Mitsuko Uchida performs throughout the world with many different partners. Some highlights have been her artist-in-residency at The Cleveland Orchestra, where she directed all the Mozart concertos from the keyboard over a number of seasons. She has also been the focus of Carnegie Hall’s Perspectives concerts entitled Mitsuko Uchida: Vienna Revisited. She was recently featured in the Concertgebouw’s Carte Blanche series, where she collaborated with Ian Bostridge, the Hagen Quartet, Chamber Orchestra of Europe, and the Royal Concertgebouw Orchestra, and also directed from the piano a performance of Schoenberg’s Pierrot lunaire. These concerts were also the focus of series at the Philharmonie in Cologne and the Barbican in London. In January 2006 Mitsuko Uchida took part in the Mozart birthday celebrations in Salzburg with the Vienna Philharmonic Orchestra conducted by Riccardo Muti, as well as performing with the Hagen Quartet and appearing in recital. She recently took part in the series of Signature concerts marking the reopening of London’s Royal Festival Hall after its refurbishment when she performed Mozart with Sir Charles Mackerras and the Philharmonia Orchestra, and she gave two recitals at the Salzburg Festival featuring Beethoven’s last five piano sonatas.

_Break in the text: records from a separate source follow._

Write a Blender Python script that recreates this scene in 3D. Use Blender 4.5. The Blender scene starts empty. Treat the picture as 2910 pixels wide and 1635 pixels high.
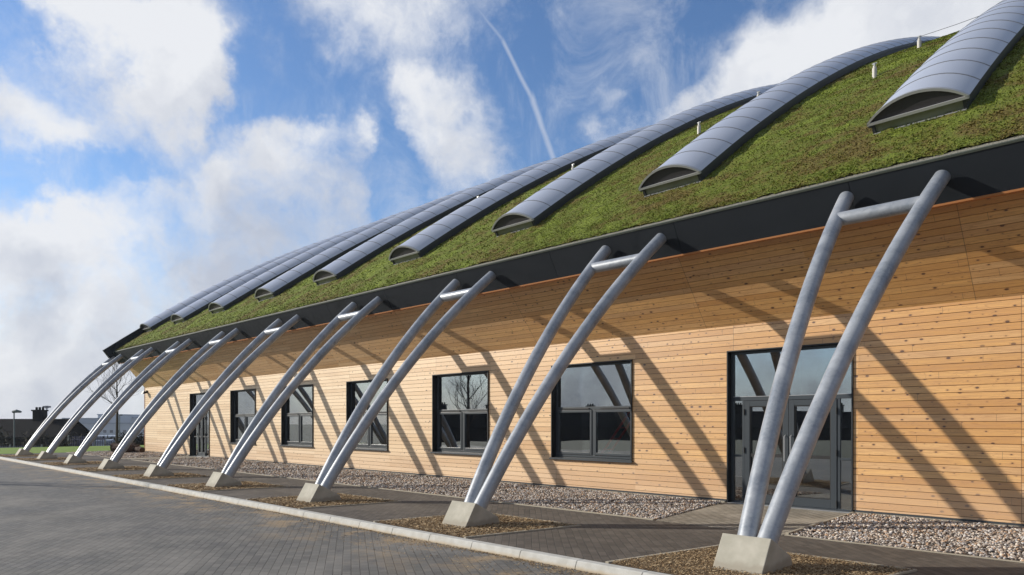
import bpy, math, random
import numpy as np
from mathutils import Vector, Matrix

# ------------------------------------------------------------------ camera
TH = math.radians(44.024)
CAMZ = 1.578
FW = Vector((-math.cos(TH), math.sin(TH), 0)); RT = Vector((math.sin(TH), math.cos(TH), 0))
scene = bpy.context.scene
COL = scene.collection
cam_d = bpy.data.cameras.new('camera'); cam = bpy.data.objects.new('camera', cam_d); COL.objects.link(cam)
cam.location = (0, 0, CAMZ)
cam.rotation_euler = (math.radians(90), 0, math.atan2(FW.y, FW.x) - math.pi / 2)
cam_d.sensor_width = 36.0; cam_d.lens = 36.0 * 2060 / 2910
cam_d.shift_y = (1203 - 1635 / 2) / 2910
cam_d.clip_start = 0.1; cam_d.clip_end = 9000
scene.camera = cam
scene.render.resolution_x = 1024; scene.render.resolution_y = 575
scene.view_settings.view_transform = 'Standard'; scene.view_settings.look = 'None'
scene.view_settings.exposure = 0.10; scene.view_settings.gamma = 1.0

# ------------------------------------------------------------------ sun and sky
SUN = Vector((-1.60, -1.0, 0.785)).normalized()
sd = bpy.data.lights.new('sun', 'SUN'); sd.energy = 4.9; sd.angle = math.radians(0.53); sd.color = (1.0, 0.93, 0.82)
so = bpy.data.objects.new('sun', sd); COL.objects.link(so)
so.rotation_euler = (-SUN).to_track_quat('-Z', 'Y').to_euler(); so.location = (-30, -20, 30)

def pdir(x, y):            # direction of a cloud seen at (x, y) of the 2576 px wide photograph
    k = 2910 / 2576
    d = FW + RT * ((x * k - 1455) / 2060) + Vector((0, 0, 1)) * ((1203 - y * k) / 2060)
    return d.normalized()

w = bpy.data.worlds.new('World'); scene.world = w; w.use_nodes = True
N = w.node_tree.nodes; L = w.node_tree.links; N.clear()
def wn(t, **kw):
    n = N.new(t)
    for a, b in kw.items(): setattr(n, a, b)
    return n
def wm(op, a, b=None, c=None, clamp=False):
    n = N.new('ShaderNodeMath'); n.operation = op; n.use_clamp = clamp
    for i, v in enumerate((a, b, c)):
        if v is None: continue
        if isinstance(v, (int, float)): n.inputs[i].default_value = v
        else: L.new(v, n.inputs[i])
    return n.outputs[0]
def wv(op, a, b=None, sc=None):
    n = N.new('ShaderNodeVectorMath'); n.operation = op
    for i, v in enumerate((a, b)):
        if v is None: continue
        if isinstance(v, (tuple, Vector)): n.inputs[i].default_value = v
        else: L.new(v, n.inputs[i])
    if sc is not None:
        if isinstance(sc, (int, float)): n.inputs['Scale'].default_value = sc
        else: L.new(sc, n.inputs['Scale'])
    return n
def wnoise(vec, scale, detail=6, rough=0.55, dist=0.0):
    n = N.new('ShaderNodeTexNoise'); n.inputs['Scale'].default_value = scale
    n.inputs['Detail'].default_value = detail; n.inputs['Roughness'].default_value = rough
    n.inputs['Distortion'].default_value = dist
    L.new(vec, n.inputs['Vector']); return n
def wmix(f, a, b):
    n = N.new('ShaderNodeMix'); n.data_type = 'RGBA'
    for s_, v in ((0, f), (6, a), (7, b)):
        if isinstance(v, (int, float)): n.inputs[s_].default_value = v
        elif isinstance(v, tuple): n.inputs[s_].default_value = (*v, 1)
        else: L.new(v, n.inputs[s_])
    return n.outputs[2]
def wstep(v, a, b):
    n = N.new('ShaderNodeMapRange'); n.interpolation_type = 'SMOOTHSTEP'
    n.inputs['From Min'].default_value = a; n.inputs['From Max'].default_value = b
    L.new(v, n.inputs['Value']); return n.outputs[0]
out = wn('ShaderNodeOutputWorld'); bg = wn('ShaderNodeBackground')
sky = wn('ShaderNodeTexSky'); sky.sky_type = 'NISHITA'; sky.sun_disc = False
sky.sun_elevation = math.asin(SUN.z); sky.sun_rotation = math.atan2(SUN.x, SUN.y) % (2 * math.pi)
sky.air_density = 1.0; sky.dust_density = 0.6; sky.ozone_density = 2.2
SKY_K = 0.13
geo = wn('ShaderNodeTexCoord').outputs['Generated']
nv = wv('NORMALIZE', geo).outputs[0]
sep = wn('ShaderNodeSeparateXYZ'); L.new(nv, sep.inputs[0]); zz = sep.outputs[2]
# warped direction gives the clouds ragged outlines
n1 = wnoise(nv, 5.0, 8, 0.6); n2 = wnoise(nv, 17.0, 6, 0.6)
w1 = wv('SCALE', wv('SUBTRACT', n1.outputs['Color'], (0.5, 0.5, 0.5)).outputs[0], None, 0.20).outputs[0]
w2 = wv('SCALE', wv('SUBTRACT', n2.outputs['Color'], (0.5, 0.5, 0.5)).outputs[0], None, 0.05).outputs[0]
wd = wv('NORMALIZE', wv('ADD', wv('ADD', nv, w1).outputs[0], w2).outputs[0]).outputs[0]
# clouds: (x, y, radius in px, weight)
CL = [(150, 330, 420, .20), (330, 330, 90, .4), (520, 260, 60, .35), (640, 120, 90, .12), (290, 40, 130, 1.05), (170, -60, 110, .8), (420, 30, 105, .9), (390, 160, 120, 1.05), (480, 190, 80, .8), (430, 290, 95, .85), (340, 250, 70, .5), (330, 120, 60, .4),
      (80, 330, 95, .7), (190, 380, 75, .7), (-30, 180, 55, .6), (20, 260, 60, .35), (250, 380, 50, .3),
      (930, 20, 160, .50), (820, 60, 100, .36), (1070, 40, 110, .42), (700, 10, 60, .16), (1010, 140, 90, .34), (1180, -10, 90, .28), (900, 130, 70, .25),
      (720, 300, 48, .95), (790, 330, 40, .5), (870, 380, 46, .95), (650, 360, 60, .8), (700, 420, 90, .7), (820, 450, 70, .6), (540, 440, 70, .75), (460, 520, 90, .7), (360, 500, 60, .4), (270, 560, 90, .7), (180, 620, 80, .5), (580, 540, 100, .6),
      (40, 550, 80, .85), (-60, 620, 120, .9), (100, 640, 90, .6), (680, 600, 110, .6), (60, 780, 130, .7), (260, 740, 110, .5), (500, 700, 120, .7), (400, 860, 150, .8), (120, 960, 160, .8), (-60, 900, 160, .7), (600, 800, 120, .8), (250, 1060, 180, .8), (20, 1120, 200, .8), (800, 560, 70, .45),
      (1060, 290, 80, .8), (1160, 350, 84, .8), (1010, 285, 50, .5), (1235, 420, 75, .55), (1140, 230, 60, .45), (1090, 400, 50, .3),
      (1550, 180, 45, .34), (1530, 290, 50, .36), (1600, 330, 60, .5), (1730, 290, 70, .65), (1870, 210, 80, .7), (2010, 150, 90, .8), (2180, 90, 110, .9), (2390, 30, 140, 1.1), (2600, -30, 240, 1.2),
      (1680, 380, 100, .7), (2050, 270, 150, .9), (2700, 150, 300, .9), (1850, 330, 120, .8), (1950, 60, 50, .25), (1800, 120, 60, .2),
      (600, 180, 70, -.3), (700, 220, 90, -.2), (980, 430, 80, -.4), (1000, 530, 90, -.5), (1380, 200, 90, -.3), (1300, 480, 90, -.3),
      (1700, 60, 140, -.3), (600, 300, 45, -.4), (120, 150, 60, -.35), (215, 460, 80, -.55), (60, 440, 70, -.5), (60, 90, 80, -.4), (330, 430, 55, -.4), (510, 350, 40, -.3)]
acc = None
for (x, y, r, wt) in CL:
    d = pdir(x, y)
    # px -> radians at that place
    k = 2910 / 2576; e = pdir(x + r * .5, y); e2 = pdir(x - r * .5, y); ang = e.angle(e2)
    e = pdir(x, y + r * .5); e2 = pdir(x, y - r * .5); ang = .5 * (ang + e.angle(e2))
    dot = wv('DOT_PRODUCT', wd, d).outputs['Value']
    g = wm('EXPONENT', wm('MULTIPLY', wm('SUBTRACT', dot, 1.0), 2.0 / (ang * ang)))
    g = wm('MULTIPLY', g, wt)
    acc = g if acc is None else wm('ADD', acc, g)
fine = wnoise(nv, 9.0, 10, 0.62, 0.3)
gen = wnoise(wv('MULTIPLY', nv, (1.0, 1.0, 1.7)).outputs[0], 2.1, 9, 0.6, 0.2)
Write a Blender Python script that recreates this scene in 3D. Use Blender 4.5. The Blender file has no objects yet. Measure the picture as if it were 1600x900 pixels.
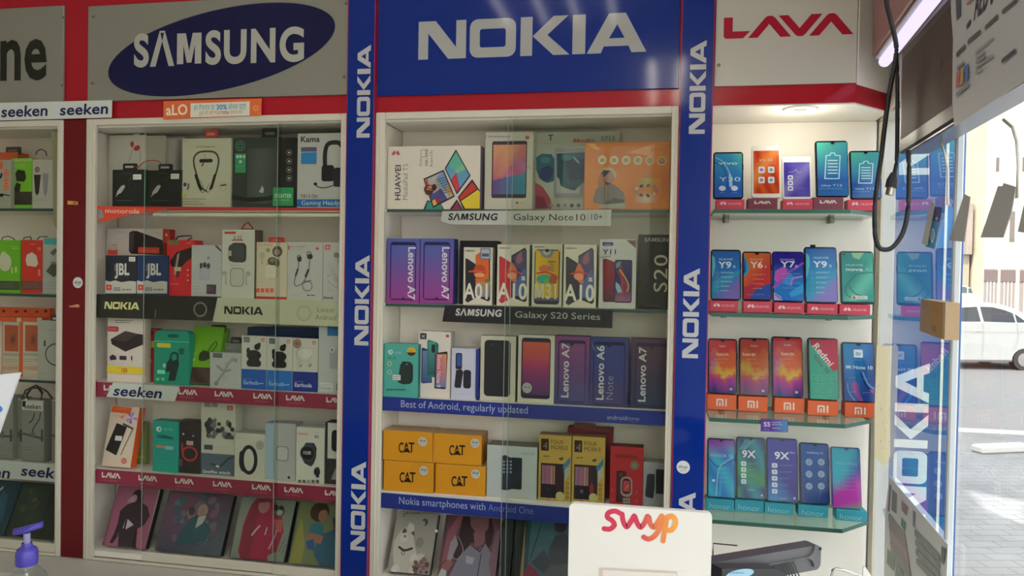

Mitsuko Uchida’s engagements this season include recitals in Vienna, Amsterdam, London, and New York. She performs with the London Symphony and Boston Symphony orchestras with Sir Colin Davis; with the Chicago Symphony Orchestra and Ensemble Intercontemporain with Pierre Boulez; and with The Cleveland Orchestra led by Franz Welser-Möst. She also play-directs Mozart concertos from the keyboard with the Chamber Orchestra of Europe. Next season, she will be artist-in-residence with the Berliner Philharmoniker.

Mitsuko Uchida records exclusively for Decca, and her recordings include the complete Mozart piano sonatas and piano concertos; the complete Schubert piano sonatas; Debussy’s Etudes; the five Beethoven piano concertos with Kurt Sanderling; a CD of Mozart sonatas for violin and piano with Mark Steinberg; Die schöne Müllerin with Ian Bostridge for EMI; and Schubert’s final three piano sonatas.

In April 2008 the BBC Music Magazine awarded its Disc of the Year and Instrumental Award to Mitsuko Uchida.

Mitsuko Uchida has demonstrated a long-standing commitment to aiding the development of young musicians and is a trustee of the Borletti-Buitoni Trust. She is also Co-director, with Richard Goode, of the Marlboro Music Festival.